Repeat the listing below word for word, stopping after the line that contains "for i, ((x, y, z, pw, cn), nm)".

*****

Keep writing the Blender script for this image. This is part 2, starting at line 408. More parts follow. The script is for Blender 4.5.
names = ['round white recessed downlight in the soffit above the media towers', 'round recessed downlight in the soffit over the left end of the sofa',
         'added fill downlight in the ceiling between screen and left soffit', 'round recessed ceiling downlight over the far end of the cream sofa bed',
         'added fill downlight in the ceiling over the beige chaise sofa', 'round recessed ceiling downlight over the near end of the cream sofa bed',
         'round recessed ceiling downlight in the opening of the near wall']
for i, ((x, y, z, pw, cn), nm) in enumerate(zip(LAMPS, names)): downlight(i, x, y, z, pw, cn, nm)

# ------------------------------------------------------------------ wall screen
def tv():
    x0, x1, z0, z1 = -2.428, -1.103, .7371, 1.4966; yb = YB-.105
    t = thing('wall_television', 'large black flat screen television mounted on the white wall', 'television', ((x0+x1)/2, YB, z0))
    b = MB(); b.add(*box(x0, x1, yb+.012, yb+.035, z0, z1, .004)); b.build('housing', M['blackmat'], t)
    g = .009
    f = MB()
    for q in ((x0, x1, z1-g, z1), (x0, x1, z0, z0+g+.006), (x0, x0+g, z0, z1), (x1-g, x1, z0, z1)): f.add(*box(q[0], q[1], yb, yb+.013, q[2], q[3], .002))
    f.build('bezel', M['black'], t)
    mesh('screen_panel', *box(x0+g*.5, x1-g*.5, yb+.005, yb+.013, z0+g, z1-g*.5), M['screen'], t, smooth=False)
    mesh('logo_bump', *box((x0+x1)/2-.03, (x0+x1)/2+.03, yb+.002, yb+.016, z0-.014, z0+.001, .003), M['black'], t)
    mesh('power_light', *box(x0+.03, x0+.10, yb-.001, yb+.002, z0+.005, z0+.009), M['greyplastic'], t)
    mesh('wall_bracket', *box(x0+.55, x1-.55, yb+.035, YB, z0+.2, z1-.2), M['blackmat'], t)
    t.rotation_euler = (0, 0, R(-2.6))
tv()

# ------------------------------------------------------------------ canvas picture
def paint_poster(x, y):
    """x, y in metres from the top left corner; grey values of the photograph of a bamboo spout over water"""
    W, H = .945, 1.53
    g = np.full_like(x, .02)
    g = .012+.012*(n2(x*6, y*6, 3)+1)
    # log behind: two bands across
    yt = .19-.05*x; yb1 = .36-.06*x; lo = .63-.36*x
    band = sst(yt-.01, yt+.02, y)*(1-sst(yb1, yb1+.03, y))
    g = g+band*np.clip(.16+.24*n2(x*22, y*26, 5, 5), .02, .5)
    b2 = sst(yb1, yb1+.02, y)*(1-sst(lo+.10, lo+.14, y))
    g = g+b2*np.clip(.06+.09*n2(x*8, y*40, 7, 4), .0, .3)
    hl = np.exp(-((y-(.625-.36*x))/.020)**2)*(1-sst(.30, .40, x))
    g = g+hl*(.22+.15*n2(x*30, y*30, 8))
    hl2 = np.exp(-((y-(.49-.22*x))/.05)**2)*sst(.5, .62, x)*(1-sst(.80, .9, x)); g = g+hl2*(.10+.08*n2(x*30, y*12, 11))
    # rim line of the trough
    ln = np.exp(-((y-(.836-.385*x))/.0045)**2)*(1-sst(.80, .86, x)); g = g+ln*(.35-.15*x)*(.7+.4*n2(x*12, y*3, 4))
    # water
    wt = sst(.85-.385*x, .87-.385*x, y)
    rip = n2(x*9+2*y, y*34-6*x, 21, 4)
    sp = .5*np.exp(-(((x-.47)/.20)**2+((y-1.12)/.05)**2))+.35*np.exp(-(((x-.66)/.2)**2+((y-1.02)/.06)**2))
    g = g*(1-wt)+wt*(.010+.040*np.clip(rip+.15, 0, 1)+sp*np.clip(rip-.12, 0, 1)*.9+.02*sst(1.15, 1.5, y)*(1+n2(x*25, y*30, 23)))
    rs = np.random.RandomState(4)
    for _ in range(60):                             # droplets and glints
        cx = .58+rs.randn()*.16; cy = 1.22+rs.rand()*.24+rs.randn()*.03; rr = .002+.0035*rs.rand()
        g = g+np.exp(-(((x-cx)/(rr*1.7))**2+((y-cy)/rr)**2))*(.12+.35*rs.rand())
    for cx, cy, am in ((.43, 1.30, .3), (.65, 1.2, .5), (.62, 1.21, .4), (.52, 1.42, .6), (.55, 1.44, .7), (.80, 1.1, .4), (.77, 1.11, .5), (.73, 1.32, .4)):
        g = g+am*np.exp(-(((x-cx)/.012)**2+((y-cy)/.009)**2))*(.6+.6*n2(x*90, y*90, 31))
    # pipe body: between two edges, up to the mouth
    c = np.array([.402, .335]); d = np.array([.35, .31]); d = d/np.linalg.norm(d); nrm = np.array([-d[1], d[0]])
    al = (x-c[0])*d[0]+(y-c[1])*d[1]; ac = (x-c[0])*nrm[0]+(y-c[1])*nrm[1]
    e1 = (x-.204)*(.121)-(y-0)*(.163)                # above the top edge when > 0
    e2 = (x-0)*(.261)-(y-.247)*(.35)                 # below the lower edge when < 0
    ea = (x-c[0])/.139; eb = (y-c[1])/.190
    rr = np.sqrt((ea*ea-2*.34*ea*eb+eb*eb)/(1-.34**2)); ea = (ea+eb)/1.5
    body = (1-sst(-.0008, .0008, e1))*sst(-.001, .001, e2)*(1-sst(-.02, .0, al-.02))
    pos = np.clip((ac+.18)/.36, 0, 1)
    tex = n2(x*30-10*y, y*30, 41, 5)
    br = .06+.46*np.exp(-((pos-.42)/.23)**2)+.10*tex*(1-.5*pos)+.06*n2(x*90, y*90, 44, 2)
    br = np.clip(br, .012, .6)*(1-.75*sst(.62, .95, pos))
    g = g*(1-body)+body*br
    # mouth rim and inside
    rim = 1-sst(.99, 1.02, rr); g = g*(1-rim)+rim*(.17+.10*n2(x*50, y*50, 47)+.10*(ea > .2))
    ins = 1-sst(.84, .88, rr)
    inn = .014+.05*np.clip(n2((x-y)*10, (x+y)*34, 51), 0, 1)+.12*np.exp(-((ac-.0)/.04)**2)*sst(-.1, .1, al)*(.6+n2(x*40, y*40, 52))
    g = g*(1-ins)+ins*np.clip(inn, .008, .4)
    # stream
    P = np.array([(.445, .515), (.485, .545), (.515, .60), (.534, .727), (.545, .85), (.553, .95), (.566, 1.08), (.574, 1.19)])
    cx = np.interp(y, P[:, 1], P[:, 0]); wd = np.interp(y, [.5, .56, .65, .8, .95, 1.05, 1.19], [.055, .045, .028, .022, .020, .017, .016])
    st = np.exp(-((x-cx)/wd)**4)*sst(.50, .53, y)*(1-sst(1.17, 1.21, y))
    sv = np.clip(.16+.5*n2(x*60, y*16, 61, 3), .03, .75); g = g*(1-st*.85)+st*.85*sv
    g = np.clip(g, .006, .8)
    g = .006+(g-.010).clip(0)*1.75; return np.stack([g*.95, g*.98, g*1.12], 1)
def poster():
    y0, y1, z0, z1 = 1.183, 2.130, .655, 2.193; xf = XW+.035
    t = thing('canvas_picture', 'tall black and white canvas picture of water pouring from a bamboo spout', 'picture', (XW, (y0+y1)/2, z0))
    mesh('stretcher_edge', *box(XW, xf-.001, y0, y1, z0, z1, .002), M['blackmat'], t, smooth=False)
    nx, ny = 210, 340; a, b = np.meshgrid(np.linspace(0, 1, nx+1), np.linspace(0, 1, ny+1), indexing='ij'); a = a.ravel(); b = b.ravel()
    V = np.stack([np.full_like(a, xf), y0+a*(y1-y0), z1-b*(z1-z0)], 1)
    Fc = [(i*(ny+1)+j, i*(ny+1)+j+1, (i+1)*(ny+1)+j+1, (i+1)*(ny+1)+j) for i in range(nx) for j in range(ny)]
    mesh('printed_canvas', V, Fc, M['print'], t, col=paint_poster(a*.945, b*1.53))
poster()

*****

Exercise solution
Keep writing the Blender script for this image. This is part 2, starting at line 408. More parts follow. The script is for Blender 4.5.
names = ['round white recessed downlight in the soffit above the media towers', 'round recessed downlight in the soffit over the left end of the sofa',
         'added fill downlight in the ceiling between screen and left soffit', 'round recessed ceiling downlight over the far end of the cream sofa bed',
         'added fill downlight in the ceiling over the beige chaise sofa', 'round recessed ceiling downlight over the near end of the cream sofa bed',
         'round recessed ceiling downlight in the opening of the near wall']
for i, ((x, y, z, pw, cn), nm) in enumerate(zip(LAMPS, names)): downlight(i, x, y, z, pw, cn, nm)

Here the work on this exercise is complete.